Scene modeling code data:
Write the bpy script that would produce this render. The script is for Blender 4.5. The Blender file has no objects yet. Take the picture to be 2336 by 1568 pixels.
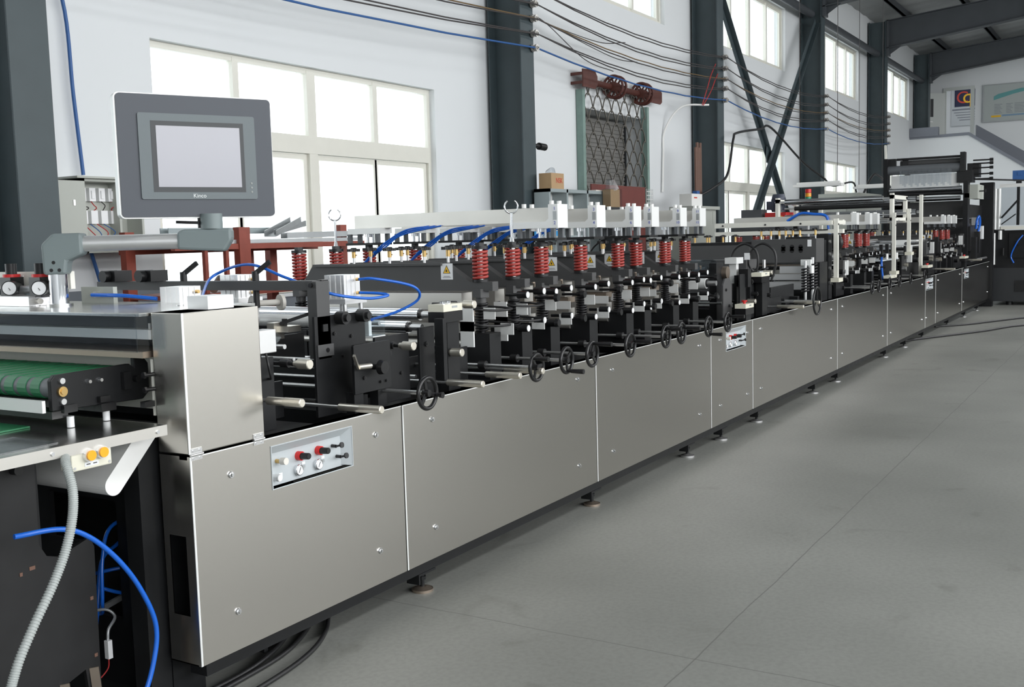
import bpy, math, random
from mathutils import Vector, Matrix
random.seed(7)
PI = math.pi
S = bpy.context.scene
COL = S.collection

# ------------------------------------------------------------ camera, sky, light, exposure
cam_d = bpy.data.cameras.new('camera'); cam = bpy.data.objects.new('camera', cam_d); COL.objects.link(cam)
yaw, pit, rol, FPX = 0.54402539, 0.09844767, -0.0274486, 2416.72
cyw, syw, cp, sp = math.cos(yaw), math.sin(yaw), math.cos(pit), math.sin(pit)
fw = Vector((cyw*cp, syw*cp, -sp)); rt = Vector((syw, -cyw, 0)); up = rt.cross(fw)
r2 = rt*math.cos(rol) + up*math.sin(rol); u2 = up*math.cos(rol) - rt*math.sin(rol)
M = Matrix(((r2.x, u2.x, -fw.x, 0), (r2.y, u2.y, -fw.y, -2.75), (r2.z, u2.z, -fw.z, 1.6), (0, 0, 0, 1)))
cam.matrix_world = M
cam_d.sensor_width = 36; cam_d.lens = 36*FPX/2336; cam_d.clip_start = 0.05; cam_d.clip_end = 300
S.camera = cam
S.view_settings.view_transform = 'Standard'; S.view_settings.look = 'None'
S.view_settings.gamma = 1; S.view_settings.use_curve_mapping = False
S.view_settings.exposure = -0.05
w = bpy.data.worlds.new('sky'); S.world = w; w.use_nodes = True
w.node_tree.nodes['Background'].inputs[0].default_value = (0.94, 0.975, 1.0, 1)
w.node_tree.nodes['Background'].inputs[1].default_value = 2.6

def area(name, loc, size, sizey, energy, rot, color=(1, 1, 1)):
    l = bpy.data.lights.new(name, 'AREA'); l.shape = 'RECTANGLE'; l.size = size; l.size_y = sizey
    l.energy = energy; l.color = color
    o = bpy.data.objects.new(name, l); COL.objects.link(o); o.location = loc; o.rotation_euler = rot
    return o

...

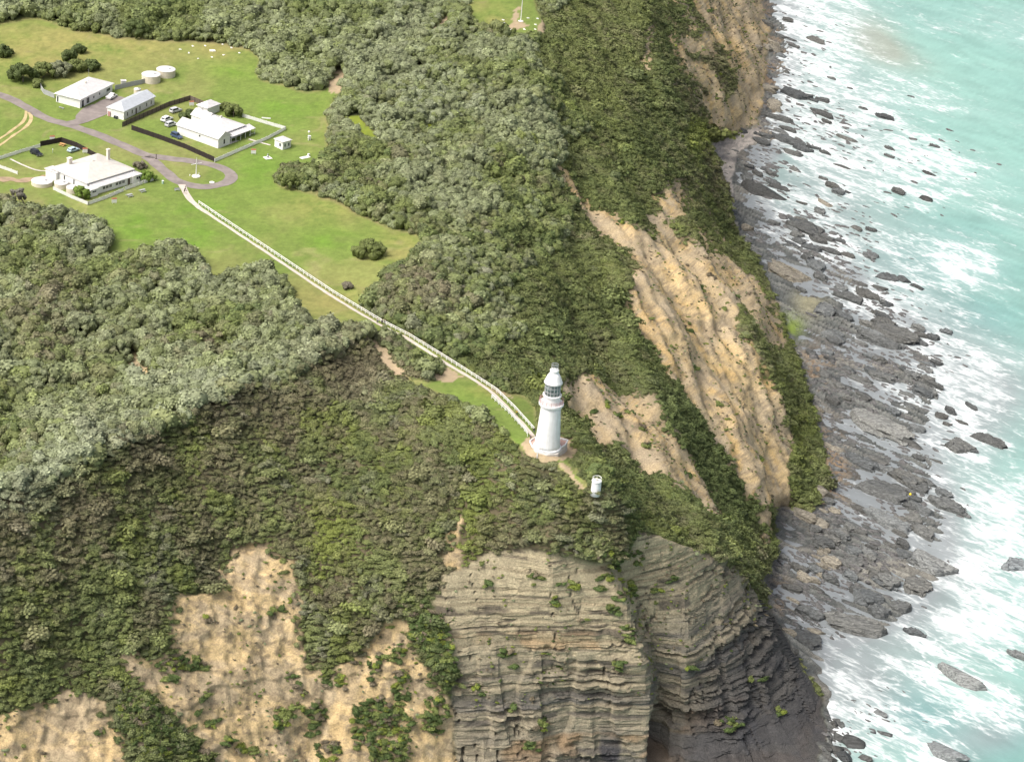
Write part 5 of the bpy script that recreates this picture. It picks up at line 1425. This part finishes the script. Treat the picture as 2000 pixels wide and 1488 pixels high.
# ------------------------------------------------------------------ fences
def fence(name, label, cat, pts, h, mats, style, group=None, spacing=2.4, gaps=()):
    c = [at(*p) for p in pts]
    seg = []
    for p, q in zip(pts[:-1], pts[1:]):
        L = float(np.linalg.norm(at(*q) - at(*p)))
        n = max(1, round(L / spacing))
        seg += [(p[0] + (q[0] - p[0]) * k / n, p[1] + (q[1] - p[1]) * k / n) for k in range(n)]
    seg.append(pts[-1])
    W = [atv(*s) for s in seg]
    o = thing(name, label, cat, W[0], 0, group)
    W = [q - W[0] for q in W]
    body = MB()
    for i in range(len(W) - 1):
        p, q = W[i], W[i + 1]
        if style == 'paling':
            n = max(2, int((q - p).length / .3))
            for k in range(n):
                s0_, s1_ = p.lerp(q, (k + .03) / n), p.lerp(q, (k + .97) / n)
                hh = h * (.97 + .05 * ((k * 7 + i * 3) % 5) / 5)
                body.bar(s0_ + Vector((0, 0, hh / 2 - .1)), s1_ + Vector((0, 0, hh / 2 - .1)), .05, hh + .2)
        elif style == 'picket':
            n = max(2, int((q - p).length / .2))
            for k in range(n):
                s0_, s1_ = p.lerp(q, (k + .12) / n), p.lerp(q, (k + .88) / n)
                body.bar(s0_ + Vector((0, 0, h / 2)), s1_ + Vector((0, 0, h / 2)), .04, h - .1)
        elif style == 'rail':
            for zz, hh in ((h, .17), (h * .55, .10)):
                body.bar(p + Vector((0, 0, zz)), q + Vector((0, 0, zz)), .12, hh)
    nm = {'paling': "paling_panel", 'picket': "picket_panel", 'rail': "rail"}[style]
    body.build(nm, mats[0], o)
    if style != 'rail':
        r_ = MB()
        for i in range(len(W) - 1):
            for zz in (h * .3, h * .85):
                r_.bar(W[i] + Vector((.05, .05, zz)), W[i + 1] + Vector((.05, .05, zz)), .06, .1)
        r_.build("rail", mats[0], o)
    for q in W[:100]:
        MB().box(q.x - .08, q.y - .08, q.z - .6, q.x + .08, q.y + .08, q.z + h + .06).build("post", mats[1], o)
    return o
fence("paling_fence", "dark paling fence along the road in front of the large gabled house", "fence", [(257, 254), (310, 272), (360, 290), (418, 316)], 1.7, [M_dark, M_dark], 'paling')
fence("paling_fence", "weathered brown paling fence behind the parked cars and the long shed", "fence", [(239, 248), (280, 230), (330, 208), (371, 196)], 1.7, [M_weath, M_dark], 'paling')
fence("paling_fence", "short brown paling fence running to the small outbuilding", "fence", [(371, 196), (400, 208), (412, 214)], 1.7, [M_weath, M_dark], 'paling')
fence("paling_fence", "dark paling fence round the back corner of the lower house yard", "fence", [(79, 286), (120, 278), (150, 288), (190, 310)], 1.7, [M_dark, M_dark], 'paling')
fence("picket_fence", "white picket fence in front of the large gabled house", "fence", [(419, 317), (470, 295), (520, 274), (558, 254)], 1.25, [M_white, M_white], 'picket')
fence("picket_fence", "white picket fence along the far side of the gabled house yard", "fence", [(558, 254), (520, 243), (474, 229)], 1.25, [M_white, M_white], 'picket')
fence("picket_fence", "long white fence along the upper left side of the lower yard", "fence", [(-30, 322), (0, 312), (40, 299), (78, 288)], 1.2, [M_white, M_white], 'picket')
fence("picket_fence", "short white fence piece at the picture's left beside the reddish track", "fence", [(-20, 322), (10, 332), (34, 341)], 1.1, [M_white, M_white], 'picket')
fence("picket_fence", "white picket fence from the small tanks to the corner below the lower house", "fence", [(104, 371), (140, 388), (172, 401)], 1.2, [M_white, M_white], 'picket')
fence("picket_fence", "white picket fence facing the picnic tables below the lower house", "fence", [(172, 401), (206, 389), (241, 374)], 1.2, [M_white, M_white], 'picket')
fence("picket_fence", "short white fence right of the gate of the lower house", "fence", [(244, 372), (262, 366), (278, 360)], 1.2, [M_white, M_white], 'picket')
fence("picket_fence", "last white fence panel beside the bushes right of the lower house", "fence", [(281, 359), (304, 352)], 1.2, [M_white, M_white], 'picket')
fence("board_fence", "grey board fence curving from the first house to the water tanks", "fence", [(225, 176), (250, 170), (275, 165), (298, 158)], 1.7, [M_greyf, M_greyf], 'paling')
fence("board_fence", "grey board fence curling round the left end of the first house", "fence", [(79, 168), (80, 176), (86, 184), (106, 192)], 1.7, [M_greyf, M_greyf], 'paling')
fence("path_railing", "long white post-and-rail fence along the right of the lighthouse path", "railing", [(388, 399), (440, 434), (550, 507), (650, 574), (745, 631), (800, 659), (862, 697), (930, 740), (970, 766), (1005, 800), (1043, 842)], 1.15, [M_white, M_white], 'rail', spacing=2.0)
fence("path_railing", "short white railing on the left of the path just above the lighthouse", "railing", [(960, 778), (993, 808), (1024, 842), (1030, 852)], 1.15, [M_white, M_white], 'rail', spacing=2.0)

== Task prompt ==
In the records, locate each line holding the string "objects" and copy it.

== Response to this exercise ==
Write the bpy script that would produce this render. The script is for Blender 4.5. The Blender file has no objects yet. Take the picture to be 2336 by 1568 pixels.
cam_d = bpy.data.cameras.new('camera'); cam = bpy.data.objects.new('camera', cam_d); COL.objects.link(cam)
    o = bpy.data.objects.new(name, l); COL.objects.link(o); o.location = loc; o.rotation_euler = rot